И все же понять их можно, только необходимо для этого привлечь достаточно широкий контекст - весь цикл "Снежная маска", да и некоторые стихи 1906 года, например стихотворение, кончающееся строфой:
И что ей молвить - нежной?
Что сердце расцвело?
Что ветер веет снежный?
Что в комнате светло?
("Хожу, брожу понурый...")
А в стихотворении "На чердаке" говорится о смерти - настоящей или метафорической?- любимой женщины:
Ветер, снежный север,
Давний друг ты мне!
Подари ты веер
Молодой жене!
Подари ей платье
Белое, как ты!
Нанеси в кровать ей
Снежные цветы!
. . . . . . . . . . . . .
Слаще пой ты, вьюга,
В снежную трубу,
Чтоб спала подруга
В ледяном гробу!..
("На чердаке")
Потребовалось бы слишком много места для того, чтобы в подробностях раскрыть символическое значение "холода", "снежной вьюги", "снежного ветра", "кубка метелей" у Блока. Достаточно сказать, что внутри цикла "Снежная маска" возникает своя система смыслов, которую нельзя перенести ни в какое другое произведение и которую нельзя понять извне. Это особый вид контекста, в пределах которого создаются собственные, местные значения каждого слова и словосочетания.

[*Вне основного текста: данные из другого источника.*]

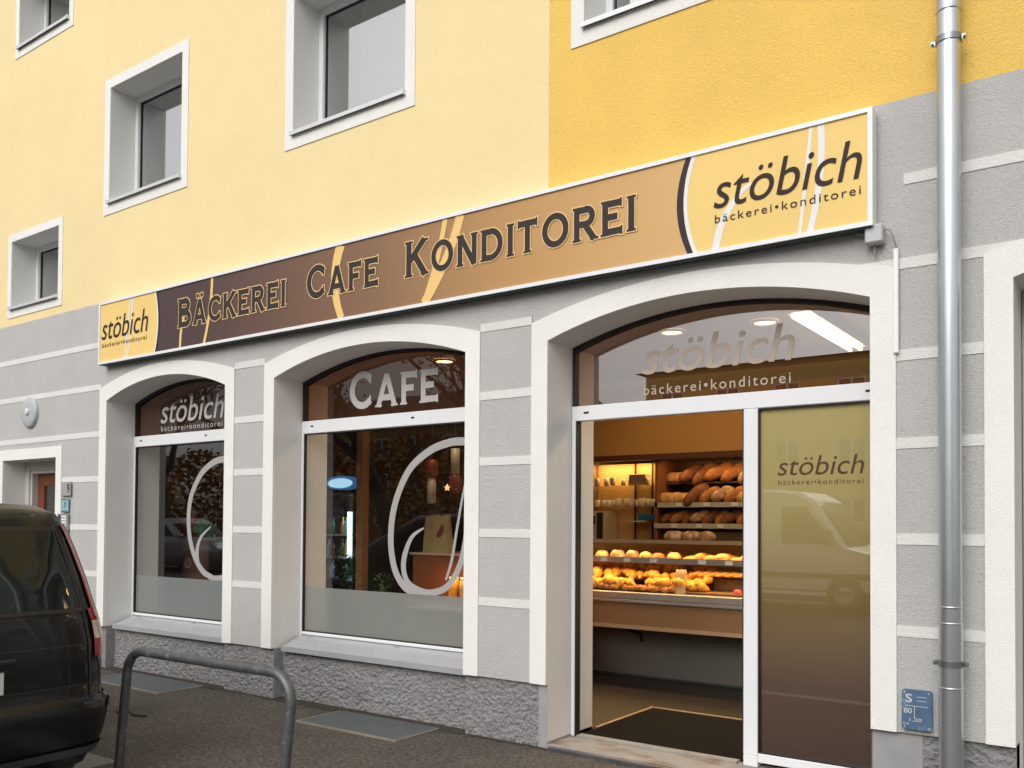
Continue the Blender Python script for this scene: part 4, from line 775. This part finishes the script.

Стихи Лермонтова можно понять - хотя и не до конца,- Даже оставаясь в границах отдельного стихотворения; полное их понимание дает выход в тот контекст, который мы назвали "контекст "Лермонтов"". Стихи Блока по отдельности вообще останутся непонятыми - они требуют знания того поэтического языка, который лежит в основе целого цикла. Взаимоотношения между отдельными элементами этой системы, этого языка сложны; трудно представить себе "Словарь языка Блока", где оказались бы раскрыты все эти связи и отношения.
Здесь необходимо сотворчество читателя, к воображению которого предъявляются большие и многообразные требования.
Контекст "цикл"
В новейшей литературе поэты часто объединяют стихотворения в циклы. Цикл - группа лирических вещей, связанных единством переживания и общими героями. Каждое из стихотворений цикла может существовать и само по себе, но цикл - это более обширный контекст; он обогащает отдельное стихотворение, придает ему новые смыслы, дополнительные, иногда существенные оттенки. Циклы очень важны для творчества таких поэтов, как Блок, Маяковский, Ахматова, Пастернак, Цветаева, Тихонов. Это - еще одна ступень лестницы контекстов, рассматриваемых нами.

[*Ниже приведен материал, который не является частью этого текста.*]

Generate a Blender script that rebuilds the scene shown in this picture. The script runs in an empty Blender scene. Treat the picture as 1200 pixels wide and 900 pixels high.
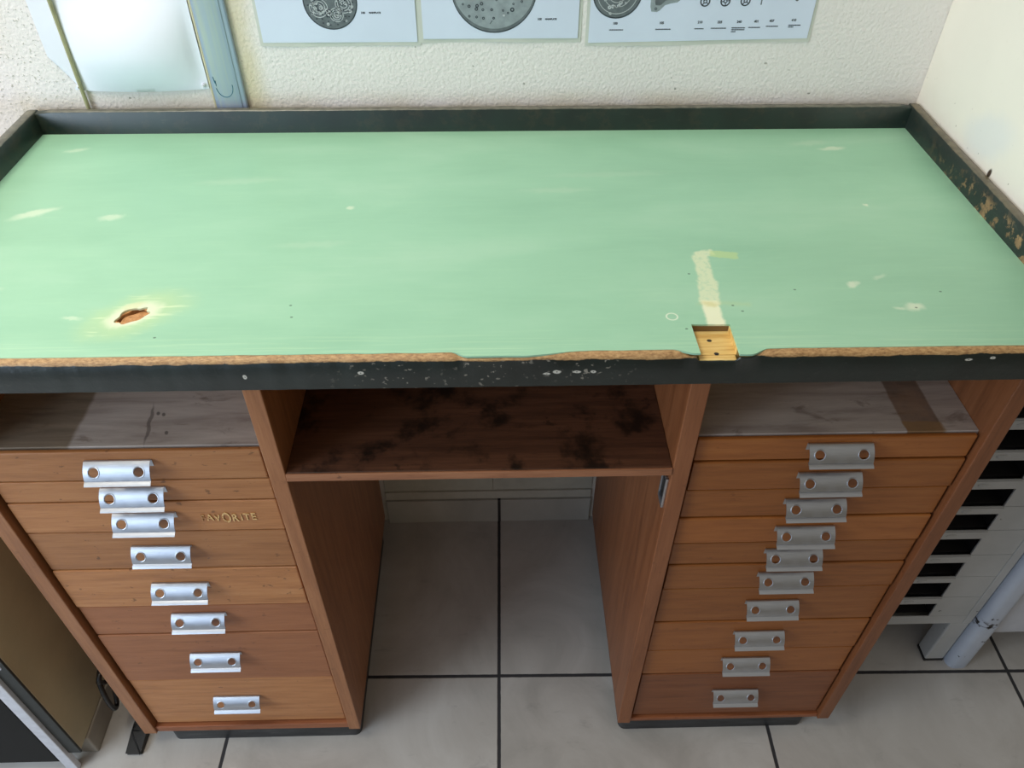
import bpy, bmesh, math, random
from mathutils import Vector, Matrix, noise as mnoise

random.seed(7)
scene = bpy.context.scene
COL = scene.collection
PI = math.pi

# ------------------------------------------------------------------ objects
def link(o):
    COL.objects.link(o)
    return o

def mesh_obj(name, bm, mats, parent=None, loc=(0, 0, 0), smooth=None):
    bmesh.ops.recalc_face_normals(bm, faces=bm.faces)
    me = bpy.data.meshes.new(name)
    bm.to_mesh(me)
    bm.free()
    if not isinstance(mats, (list, tuple)):
        mats = [mats]
    for m in mats:
        me.materials.append(m)
    if smooth is not None:
        for p in me.polygons:
            p.use_smooth = True
        try:
            me.set_sharp_from_angle(angle=math.radians(smooth))
        except Exception:
            pass
    o = link(bpy.data.objects.new(name, me))
    o.location = loc
    if parent:
        o.parent = parent
    return o

def tag(o, label, cat, group=None):
    o['label'] = label
    o['category'] = cat
    if group:
        o['group'] = group
    return o

def structure(o):
    o['kind'] = 'structure'
    return o

def thing(name, label, cat, loc=(0, 0, 0), group=None):
    o = link(bpy.data.objects.new(name, None))
    o.location = loc
    o.empty_display_size = .05
    return tag(o, label, cat, group)

# ------------------------------------------------------------------ mesh helpers
def box(bm, x0, x1, y0, y1, z0, z1, bev=0.0, seg=2, mi=0):
    r = bmesh.ops.create_cube(bm, size=1)
    vs = r['verts']
    for v in vs:
        v.co = Vector((x0 + (v.co.x + .5) * (x1 - x0), y0 + (v.co.y + .5) * (y1 - y0), z0 + (v.co.z + .5) * (z1 - z0)))
    fs = set(f for v in vs for f in v.link_faces)
    for f in fs:
        f.material_index = mi
    if bev > 0:
        es = list(set(e for v in vs for e in v.link_edges))
        bmesh.ops.bevel(bm, geom=es, offset=bev, segments=seg, affect='EDGES', profile=.5, material=-1)
    return bm

def B(*a, **k):
    return box(bmesh.new(), *a, **k)

def prism(bm, outer, holes, z0, z1):
    """flat plate with holes: outlines are (x, y) lists"""
    tops, loops = [], []
    edges = []
    for pts in [outer] + holes:
        vs = [bm.verts.new((x, y, z1)) for x, y in pts]
        loops.append(vs)
        n = len(vs)
        edges += [bm.edges.new((vs[i], vs[(i + 1) % n])) for i in range(n)]
    r = bmesh.ops.triangle_fill(bm, edges=edges, use_beauty=True)
    faces = [g for g in r['geom'] if isinstance(g, bmesh.types.BMFace)]
    low = {}
    for vs in loops:
        for v in vs:
            low[v] = bm.verts.new((v.co.x, v.co.y, z0))
    for f in faces:
        bm.faces.new([low[v] for v in reversed(f.verts)])
    for vs in loops:
        n = len(vs)
        for i in range(n):
            a, b = vs[i], vs[(i + 1) % n]
            bm.faces.new((a, b, low[b], low[a]))
    return bm

def tube(bm, pts, r, n=10, closed=False, cap=True, ry=None):
    pts = [Vector(p) for p in pts]
    rings = []
    N = len(pts)
    prev = None
    for i, p in enumerate(pts):
        if closed:
            t = pts[(i + 1) % N] - pts[i - 1]
        else:
            t = pts[min(i + 1, N - 1)] - pts[max(i - 1, 0)]
        t.normalize()
        if prev is None:
            a = Vector((0, 0, 1)) if abs(t.z) < .9 else Vector((1, 0, 0))
            u = t.cross(a).normalized()
        else:
            u = (prev - t * prev.dot(t)).normalized()
        prev = u
        w = t.cross(u)
        rr = r[i] if isinstance(r, (list, tuple)) else r
        r2 = rr if ry is None else ry
        rings.append([bm.verts.new(p + u * math.cos(2 * PI * k / n) * rr + w * math.sin(2 * PI * k / n) * r2) for k in range(n)])
    for i in range(N if closed else N - 1):
        a, b = rings[i], rings[(i + 1) % N]
        for k in range(n):
            bm.faces.new((a[k], a[(k + 1) % n], b[(k + 1) % n], b[k]))
    if cap and not closed:
        bm.faces.new(rings[0])
        bm.faces.new(list(reversed(rings[-1])))
    return bm

def disc_y(bm, cx, cz, rx, rz, y0, y1, n=48, a0=0, a1=2 * PI, mi=0):
    """plate facing -y"""
    full = abs(a1 - a0 - 2 * PI) < 1e-6
    m = n if full else n + 1
    f = [bm.verts.new((cx + rx * math.cos(a0 + (a1 - a0) * i / n), y0, cz + rz * math.sin(a0 + (a1 - a0) * i / n))) for i in range(m)]
    b = [bm.verts.new((v.co.x, y1, v.co.z)) for v in f]
    F = [bm.faces.new(f), bm.faces.new(list(reversed(b)))]
    for i in range(m):
        j = (i + 1) % m
        F.append(bm.faces.new((f[i], f[j], b[j], b[i])))
    for q in F:
        q.material_index = mi
    return bm

def ring_y(bm, cx, cz, r0, r1, y0, y1, n=40, sz=1.0):
    vs = []
    for r, y in ((r0, y0), (r1, y0), (r1, y1), (r0, y1)):
        vs.append([bm.verts.new((cx + r * math.cos(2 * PI * i / n), y, cz + sz * r * math.sin(2 * PI * i / n))) for i in range(n)])
    for q in range(4):
        a, b = vs[q], vs[(q + 1) % 4]
        for i in range(n):
            j = (i + 1) % n
            bm.faces.new((a[i], a[j], b[j], b[i]))
    return bm

def sheet_y(bm, nu, nv, f, t):
    """thin sheet facing -y; f(u, v) gives the front (x, y, z)"""
    A = [[bm.verts.new(f(i / nu, j / nv)) for j in range(nv + 1)] for i in range(nu + 1)]
    Bk = [[bm.verts.new((v.co.x, v.co.y + t, v.co.z)) for v in c] for c in A]
    for i in range(nu):
        for j in range(nv):
            bm.faces.new((A[i][j], A[i + 1][j], A[i + 1][j + 1], A[i][j + 1]))
            bm.faces.new((Bk[i][j], Bk[i][j + 1], Bk[i + 1][j + 1], Bk[i + 1][j]))
    for i in range(nu):
        for j in (0, nv):
            bm.faces.new((A[i][j], Bk[i][j], Bk[i + 1][j], A[i + 1][j]))
    for j in range(nv):
        for i in (0, nu):
            bm.faces.new((A[i][j], A[i][j + 1], Bk[i][j + 1], Bk[i][j]))
    return bm

def text_mesh(bm, s, size, cx, cz, y, depth=.0002, align='CENTER', bold=0.0, sx=1.0):
    cu = bpy.data.curves.new('t', 'FONT')
    cu.body = s
    cu.size = size
    cu.align_x = align
    cu.extrude = depth
    cu.offset = bold
    cu.resolution_u = 3
    o = link(bpy.data.objects.new('t', cu))
    dg = bpy.context.evaluated_depsgraph_get()
    me = bpy.data.meshes.new_from_object(o.evaluated_get(dg))
    for v in me.vertices:
        v.co = Vector((cx + v.co.x * sx, y - v.co.z, cz + v.co.y))
    bm.from_mesh(me)
    bpy.data.objects.remove(o)
    bpy.data.curves.remove(cu)
    bpy.data.meshes.remove(me)
    return bm

# ------------------------------------------------------------------ materials
def srgb(r, g, b):
    def f(c):
        c /= 255
        return c / 12.92 if c <= .04045 else ((c + .055) / 1.055) ** 2.4
    return (f(r), f(g), f(b), 1)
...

Циклы могут быть объединены путешествием автора; таковы "Стихи о Париже" и американские стихи Маяковского, "Итальянские стихи" Блока, "Тень друга" Тихонова. Цикл может быть посвящен женщине - например, "Кармен" Блока или "Последняя любовь" Заболоцкого. В центре цикла может стоять какой-нибудь один образ, имеющий для поэта особое, иногда даже символическое значение. Таковы некоторые циклы М.Цветаевой.
Вот, например, ее цикл "Стол" (1933). Составляющие его шесть стихотворений посвящены письменному столу - как постоянному спутнику поэта, помощнику, символу литературного труда. Пятое стихотворение гласит:
Мой письменный верный стол!
Спасибо за то, что, ствол
Отдав мне, чтоб стать - столом,
Остался - живым стволом!
С листвы молодой игрой
Над бровью, с живой корой,
С слезами живой смолы,
С корнями до дна земли!
Стихотворение это вполне законченное. Стол соединяет в себе и предмет мебели - письменный стол,- и то дерево, из которого он сделан. Дерево в столе не умерло, оно продолжает жить - с листвой, корой, смолой, корнями; недаром так близки друг другу слова "стол" и "ствол" - они, эти слова, родные братья, связанные не происхождением, но роднящими их почти одинаковыми звуками. Важное слово - эпитет "живой"; на пространстве в 8 строк он повторен трижды. Но стол более живой, чем даже дерево: он - человек или, точнее, что-то вроде кентавра; только кентавр - это полуконь, получеловек, а стол Цветаевой - получеловек, полудерево. О нем сказано: "С листвы молодой игрой / Над бровью..." А привычное словосочетание "письменный стол" разбито вдвинутым между словами эпитетом "верный",- "письменный верный стол" совсем не то же самое, что "верный письменный стол": в первом случае определение "письменный" становится эпитетом, уравнивается в правах с "верный", и "стол" одухотворяется. В целом же стихотворение дает образ фантастический, который может быть лишь с трудом воссоздан воображением. И все же образ этот достоверен, ибо читатель понимает, что значат игра листвы, живая кора, слезы смолы и корни, уходящие в землю, применительно к письменному столу, который оказывается частью живой природы: речь ведь идет не о столе, а о поэте, о его внутреннем мире.